▶ Task goal
For the entries below, copy exactly the line that contains "What Blender Python" through the line that contains "return Vector(((x - CX) * lo", both ends included, and exclude all pictures.

▶ Records for this task
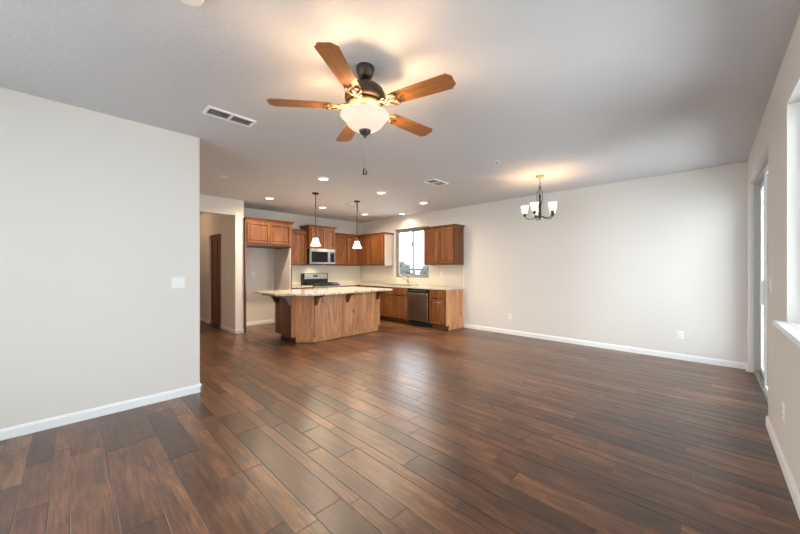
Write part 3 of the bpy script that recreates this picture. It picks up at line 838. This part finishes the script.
for k in range(5):
    a = math.radians(154+72*k-45.93); ca, sa = math.cos(a), math.sin(a)
    def C(r, z): return (r*ca, r*sa, Q(z))
    b = bm_new(); tube(b, [C(.012, 2.13), C(.05, 2.115), (.10*ca, .10*sa, Q(2.092)), C(.155, 2.088), C(.195, 2.105), C(.215, 2.14)], .0065); am = obj('arm', b, M['bronze'], t)
    b = bm_new(); tube(b, [C(.006, 2.545), C(.034, 2.50), C(.046, 2.43), C(.040, 2.36), C(.02, 2.30)], .004, 6); obj('scroll_rod', b, M['bronze'], t)
    b = bm_new(); lathe(b, [(.004, Q(2.13)), (.018, Q(2.14)), (.026, Q(2.17)), (.022, Q(2.176)), (0, Q(2.176))], .215*ca, .215*sa, 14); obj('socket', b, M['bronze'], am)
    b = bm_new(); lathe(b, [(.018, Q(2.176)), (.036, Q(2.178)), (.044, Q(2.20)), (.050, Q(2.25)), (.058, Q(2.285)), (.065, Q(2.298)), (.062, Q(2.298)), (.055, Q(2.285)), (.047, Q(2.25)), (.041, Q(2.202)), (.034, Q(2.182)), (.018, Q(2.180))], .215*ca, .215*sa, 20)
    obj('lamp_shade', b, M['shade'], am)
    lamp('chandelier_bulb', 'POINT', (.215*ca, .215*sa, Q(2.25)), 3.0, (1.0, .60, .30), t, shadow_soft_size=.02)

# ------------------------------------------------------------------ pendants
for lab, x, y in (('left pendant lamp with a bell-shaped glass shade over the island', 3.179, 5.271), ('right pendant lamp with a bell-shaped glass shade over the island', 4.157, 5.271)):
    t = thing('pendant_lamp', lab, 'pendant lamp', (x, y, 1.75), 0, 'pendants over the island')
    z = lambda q: q-1.75
    b = bm_new(); lathe(b, [(0, z(H)), (.062, z(H)), (.062, z(2.722)), (.045, z(2.712)), (0, z(2.71))]); obj('canopy', b, M['bronze'], t)
    b = bm_new(); tube(b, [(0, 0, z(2.715)), (0, 0, z(1.95))], .008, 8); obj('stem', b, M['bronze'], t)
    b = bm_new(); lathe(b, [(0, z(1.965)), (.016, z(1.96)), (.028, z(1.93)), (.030, z(1.90)), (0, z(1.90))], seg=16); obj('socket', b, M['bronze'], t)
    b = bm_new(); lathe(b, [(.02, z(1.905)), (.040, z(1.902)), (.052, z(1.885)), (.064, z(1.845)), (.078, z(1.80)), (.096, z(1.768)), (.104, z(1.755)), (.101, z(1.754)), (.092, z(1.768)), (.074, z(1.80)), (.060, z(1.845)), (.048, z(1.883)), (.036, z(1.898)), (.02, z(1.900))], seg=28)
    obj('lamp_shade', b, M['pshade'], t)
    lamp('pendant_bulb', 'POINT', (0, 0, z(1.80)), 16, (1.0, .78, .55), t, shadow_soft_size=.03)

# ------------------------------------------------------------------ recessed downlights
cans = [(2.753, 4.331, 'recessed ceiling light in front of the island, nearest the fan'), (2.757, 6.311, 'recessed ceiling light before the refrigerator surround'),
        (4.031, 6.388, 'recessed ceiling light between the two pendants and the microwave'), (4.001, 4.364, 'recessed ceiling light in front of the island, right of the right pendant'),
        (5.293, 6.40, 'recessed ceiling light nearest the kitchen corner'), (5.93, 5.66, 'recessed ceiling light above the kitchen window'),
        (5.259, 4.397, 'recessed ceiling light in front of the right wall cabinet')]
for x, y, lab in cans:
    t = thing('recessed_light', lab, 'ceiling light', (x, y, H-.02), 0, 'recessed ceiling lights')
    b = bm_new(); lathe(b, [(.070, .004), (.095, .012), (.097, .02), (.066, .02), (.066, .008), (.070, .004)], seg=28); obj('trim_ring', b, M['trim'], t)
    b = bm_new(); lathe(b, [(0, .006), (.05, .006), (.067, .010), (.067, .018), (0, .018)], seg=28); obj('lens', b, M['lens'], t)
    p = lamp('can_bulb', 'SPOT', (0, 0, -.01), (26 if y == 5.66 else 125 if y == 6.311 else 65 if x == 5.259 else 112), (1.0, .81, .58), t, shadow_soft_size=.05, spot_size=math.radians(172), spot_blend=1.0)

# ------------------------------------------------------------------ ceiling details
def vent(label, x0, y0, x1, y1, ang=0, n=7, split=True):
    t = thing('ceiling_vent', label, 'vent', ((x0+x1)/2, (y0+y1)/2, H-.012))
    hx, hy = (x1-x0)/2, (y1-y0)/2; f = .022
    b = bm_new()
    box(b, -hx, -hy, .0, hx, -hy+f, .012); box(b, -hx, hy-f, .0, hx, hy, .012); box(b, -hx, -hy+f, 0, -hx+f, hy-f, .012); box(b, hx-f, -hy+f, 0, hx, hy-f, .012)
    if split: box(b, -.01, -hy+f, 0, .01, hy-f, .012)
    obj('frame', b, M['trim'], t)
    b = bm_new(); box(b, -hx+f, -hy+f, .010, hx-f, hy-f, .012); obj('backing', b, M['ventgrey'], t)
    b = bm_new(); sp = (2*hy-2*f)/n
    for k in range(n):
        y = -hy+f+(k+.5)*sp
        prism(b, [(-sp*.48, .001), (-sp*.40, 0), (sp*.30, .008), (sp*.22, .009)], -hx+f, hx-f, Matrix(((0, 0, 1, 0), (1, 0, 0, y), (0, 1, 0, 0), (0, 0, 0, 1))))
    obj('louvers', b, M['ventgrey'], t)
vent('rectangular louvered ceiling vent above the near left wall', .825, 3.10, 1.235, 3.275, n=6)
vent('small louvered ceiling vent midway between fan and kitchen', 3.95, 3.085, 4.34, 3.315, n=7)
vent('square ceiling vent beside the right pendant canopy', 4.06, 5.53, 4.27, 5.70, n=4, split=False)

def disc_thing(name, label, cat, x, y, r, hh, mat):
    t = thing(name, label, cat, (x, y, H-hh))
    b = bm_new(); lathe(b, [(0, 0), (r*.82, 0), (r*.95, hh*.25), (r, hh*.7), (r, hh), (0, hh)]); obj('cover', b, mat, t)
    b = bm_new(); lathe(b, [(0, -.003), (r*.25, -.003), (r*.3, .001), (0, .001)], seg=16); obj('sensor', b, M['plate'], t)
disc_thing('smoke_detector', 'round white smoke detector on the ceiling at the top edge', 'smoke detector', .415, 1.90, .07, .03, M['plate'])
disc_thing('smoke_detector', 'faint round ceiling detector near the hall opening', 'smoke detector', 1.614, 5.313, .06, .014, M['reveal'])
for lab, x, y in (('tiny ceiling sprinkler between fan and chandelier', 3.885, 1.994), ('tiny ceiling sprinkler above the kitchen between pendant and window', 5.081, 5.337)):
    t = thing('sprinkler', lab, 'sprinkler', (x, y, H-.02))
    b = bm_new(); lathe(b, [(0, .012), (.03, .012), (.035, .02), (0, .02)], seg=18); obj('plate', b, M['plate'], t)
    b = bm_new(); lathe(b, [(0, 0), (.014, 0), (.014, .004), (.005, .006), (.005, .012), (0, .012)], seg=12); obj('head', b, M['chrome'], t)

# ------------------------------------------------------------------ switches and outlets (local: face towards -y)
def outlet(label, loc, rz, kind='outlet', gang=1, grp='wall outlets'):
    t = thing('wall_outlet' if kind == 'outlet' else 'light_switch', label, 'outlet' if kind == 'outlet' else 'light switch', loc, rz, grp)
    w = .036 + (gang-1)*.023
    b = bm_new(); box(b, -w, -.006, -.058, w, 0, .058, .002); obj('plate', b, M['plate'], t)
    for gi in range(gang):
        cx = (gi-(gang-1)/2)*.046
        if kind == 'outlet':
            for s in (-.02, .02):
                b = bm_new(); box(b, cx-.016, -.0085, s-.014, cx+.016, -.006, s+.014, .001); so = obj('socket', b, M['plate'], t)
                b = bm_new(); box(b, cx-.008, -.009, s-.006, cx-.005, -.0083, s+.006); box(b, cx+.005, -.009, s-.006, cx+.008, -.0083, s+.006); obj('slots', b, M['slot'], so)
        else:
            b = bm_new(); box(b, cx-.016, -.009, -.032, cx+.016, -.006, .032, .002); obj('rocker', b, M['trim'], t)
    return t
outlet('two-gang light switch on the near left wall', (.775, YL, 1.187), 0, 'switch', 2, 'light switches')
outlet('light switch on the shaded hall wall beside the bifold door', (2.335, 7.30, 1.17), -PI/2, 'switch', 1, 'light switches')
outlet('light switch on the right wall between sliding door and window', (3.93, YR, 1.19), PI, 'switch', 1, 'light switches')
outlet('outlet low on the right wall under the window sill', (3.31, YR, .378), PI)
outlet('outlet low on the far wall near the kitchen end', (XF, 2.897, .36), -PI/2)
outlet('outlet low on the far wall near the sliding door', (XF, .299, .36), -PI/2)
outlet('outlet on the back wall of the refrigerator bay', (2.985, YK, 1.20), 0)
outlet('outlet on the cream backsplash under the right wall cabinet', (XF-.008, 4.62, 1.20), -PI/2)

# ------------------------------------------------------------------ hall ceiling lamp (warm glow at the hall's left)
t = thing('hall_ceiling_lamp', 'warm dome ceiling lamp inside the hall', 'ceiling lamp', (1.55, 9.0, H-.10))
b = bm_new(); lathe(b, [(0, .10), (.10, .10), (.10, .085), (0, .085)]); obj('canopy', b, M['bronze'], t)
b = bm_new(); lathe(b, [(0, 0), (.06, .008), (.11, .035), (.13, .085), (0, .085)]); obj('lamp_shade', b, M['bowl'], t)
lamp('hall_bulb', 'POINT', (0, 0, -.05), 7, (1.0, .66, .40), t, shadow_soft_size=.08)

# ------------------------------------------------------------------ outdoors
b = bm_new(); box(b, -20, -20, -.25, 30, YR-.2, -.13); box(b, XF+.2, YR-.2, -.25, 30, 30, -.13); box(b, -20, YR-.2, -.25, XB-.2, 30, -.13)
struct('ground', b, M['concrete'])
t = thing('railing', 'grey outdoor railing seen through the kitchen window', 'railing', (8.6, 7.6, -.13))
b = bm_new(); box(b, -.03, -2.2, 1.38, .03, 2.2, 1.47); obj('top_rail', b, M['rail'], t)
for k in range(5):
    b = bm_new(); box(b, -.025, -2.15+k*1.06, 0, .025, -2.10+k*1.06, 1.38); obj('post', b, M['rail'], t)
b = bm_new()
for k in range(34): box(b, -.008, -2.05+k*.125, .15, .008, -2.034+k*.125, 1.38)
box(b, -.015, -2.1, .13, .015, 2.1, .16)
obj('balusters', b, M['rail'], t)
def shrub(label, x, y, hh, r):
    t = thing('shrub', label, 'shrub', (x, y, -.13), 0, 'shrubs beyond the railing')
    b = bm_new(); tube(b, [(0, 0, 0), (.02, .01, hh*.6)], [.04, .02]); obj('trunk', b, M['alder_dark'], t)
    b = bm_new()
    for k in range(7):
        s = bmesh.new(); bmesh.ops.create_icosphere(s, subdivisions=2, radius=r*random.uniform(.45, .8))
        for v in s.verts: v.co *= random.uniform(.82, 1.15)
        bmesh.ops.translate(s, vec=(random.uniform(-r, r)*.5, random.uniform(-r, r)*.5, hh-r*random.uniform(.2, 1.6)), verts=s.verts)
        merge(b, s)
    obj('foliage', b, M['shrub'], t)
for lab, x, y, hh, r in (('pale shrub beyond the railing, leftmost in the kitchen window', 10.6, 10.0, 1.62, .36), ('pale shrub beyond the railing, left of the window mullion', 10.9, 8.95, 1.58, .28), ('wide shrub beyond the railing, right of the window mullion', 10.4, 8.1, 1.62, .45)):
    shrub(lab, x, y, hh, r)
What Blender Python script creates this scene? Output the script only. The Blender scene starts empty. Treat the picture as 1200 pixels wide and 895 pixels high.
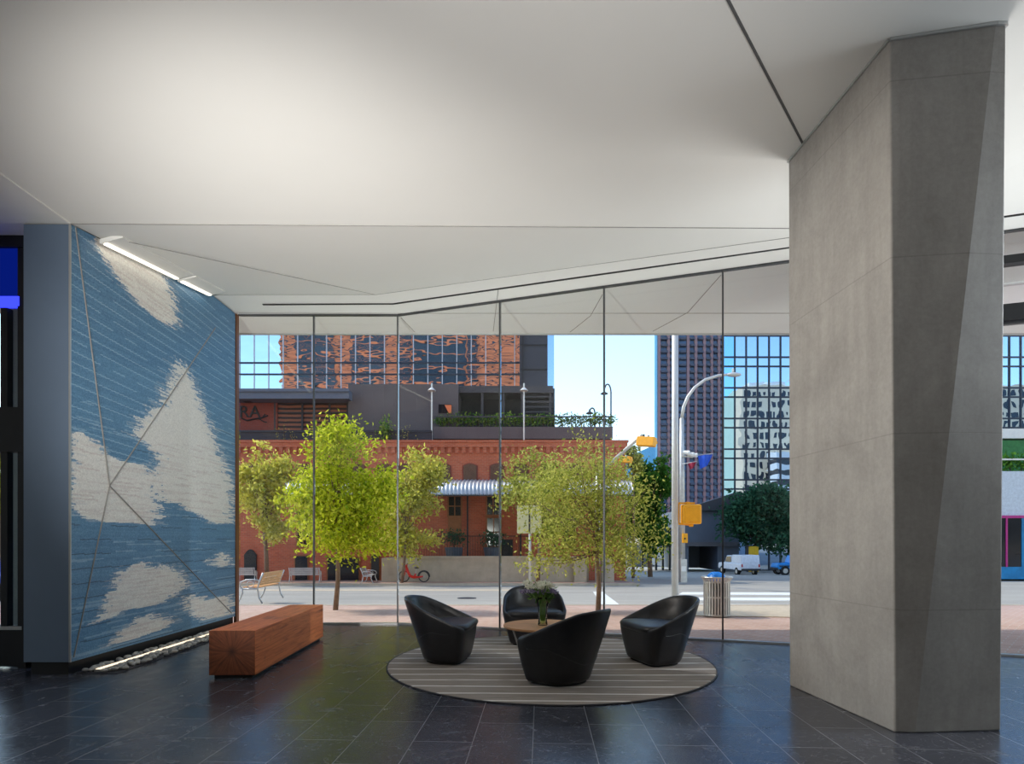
import bpy, math, random
import numpy as np
from mathutils import Vector, Matrix
R = math.radians
random.seed(7); RNG = np.random.default_rng(11)
SC = bpy.context.scene; COL = SC.collection
F, CX, HY, H = 700.0, 600.0, 631.5, 1.45     # focal (px of 1200), principal x, horizon row, eye height

# ------------------------------------------------------------------ places measured from the photograph
GZ = [(-60, 0), (10.2, 0), (15.85, -.28), (33, -.98), (58, -1.86), (120, -4.0), (600, -20)]
def gz(Y):
    for (a, za), (b, zb) in zip(GZ, GZ[1:]):
        if Y <= b: return za + (zb - za) * (Y - a) / (b - a)
    return GZ[-1][1]
def at(x, y, Y): return Vector(((x - CX) * Y / F, Y, H + (HY - y) * Y / F))
def X_(x, Y): return (x - CX) * Y / F
def Z_(y, Y): return H + (HY - y) * Y / F
def G(x, y):
    lo, hi = 1.0, 300.0
    for _ in range(60):
        m = (lo + hi) / 2
        if HY + (H - gz(m)) * F / m > y: lo = m
        else: hi = m
    return Vector(((x - CX) * lo / F, lo, gz(lo)))

# ------------------------------------------------------------------ materials
MATS = {}
def s2l(c):
    return tuple(((v / 255) / 12.92 if v / 255 <= .04045 else ((v / 255 + .055) / 1.055) ** 2.4) for v in c)
class N:
    def __init__(s, m):
        s.m = m; m.use_nodes = True; s.t = m.node_tree; s.n = s.t.nodes; s.l = s.t.links
        s.b = s.n.get('Principled BSDF'); s.out = s.n.get('Material Output')
    def new(s, typ, **kw):
        n = s.n.new(typ)
        for k, v in kw.items(): setattr(n, k, v)
        return n
    def link(s, a, b): s.l.new(a, b)
    def coord(s, scale=(1, 1, 1), rot=(0, 0, 0), space='Object', loc=(0, 0, 0)):
        c = s.new('ShaderNodeTexCoord'); mp = s.new('ShaderNodeMapping')
        s.link(c.outputs[space], mp.inputs[0]); mp.inputs['Scale'].default_value = scale; mp.inputs['Rotation'].default_value = rot
        mp.inputs['Location'].default_value = loc
        return mp.outputs[0]
    def noise(s, vec, scale, detail=4, rough=.6, dist=0):
        n = s.new('ShaderNodeTexNoise'); s.link(vec, n.inputs['Vector']); n.inputs['Scale'].default_value = scale
        n.inputs['Detail'].default_value = detail; n.inputs['Roughness'].default_value = rough; n.inputs['Distortion'].default_value = dist
        return n.outputs['Fac']
    def ramp(s, fac, stops):
        r = s.new('ShaderNodeValToRGB'); s.link(fac, r.inputs[0])
        e = r.color_ramp.elements
        while len(e) < len(stops): e.new(.5)
        for el, (p, c) in zip(e, stops): el.position = p; el.color = (*c, 1) if len(c) == 3 else c
        return r.outputs[0]
    def mix(s, fac, a, b, blend='MIX'):
        m = s.new('ShaderNodeMixRGB', blend_type=blend)
        for i, v in enumerate((fac, a, b)):
            if isinstance(v, (int, float)): m.inputs[i].default_value = v
            elif isinstance(v, tuple): m.inputs[i].default_value = (*v, 1)[:4]
            else: s.link(v, m.inputs[i])
        return m.outputs[0]
    def bump(s, hgt, strength=.3, dist=.02):
        b = s.new('ShaderNodeBump'); s.link(hgt, b.inputs['Height']); b.inputs['Strength'].default_value = strength
        b.inputs['Distance'].default_value = dist; s.link(b.outputs[0], s.b.inputs['Normal']); return b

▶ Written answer
What Blender Python script creates this scene? Output the script only. The Blender scene starts empty. Treat the picture as 1200 pixels wide and 895 pixels high.
import bpy, math, random
import numpy as np
from mathutils import Vector, Matrix
R = math.radians
random.seed(7); RNG = np.random.default_rng(11)
SC = bpy.context.scene; COL = SC.collection
F, CX, HY, H = 700.0, 600.0, 631.5, 1.45     # focal (px of 1200), principal x, horizon row, eye height

# ------------------------------------------------------------------ places measured from the photograph
GZ = [(-60, 0), (10.2, 0), (15.85, -.28), (33, -.98), (58, -1.86), (120, -4.0), (600, -20)]
def gz(Y):
    for (a, za), (b, zb) in zip(GZ, GZ[1:]):
        if Y <= b: return za + (zb - za) * (Y - a) / (b - a)
    return GZ[-1][1]
def at(x, y, Y): return Vector(((x - CX) * Y / F, Y, H + (HY - y) * Y / F))
def X_(x, Y): return (x - CX) * Y / F
def Z_(y, Y): return H + (HY - y) * Y / F
def G(x, y):
    lo, hi = 1.0, 300.0
    for _ in range(60):
        m = (lo + hi) / 2
        if HY + (H - gz(m)) * F / m > y: lo = m
        else: hi = m
    return Vector(((x - CX) * lo / F, lo, gz(lo)))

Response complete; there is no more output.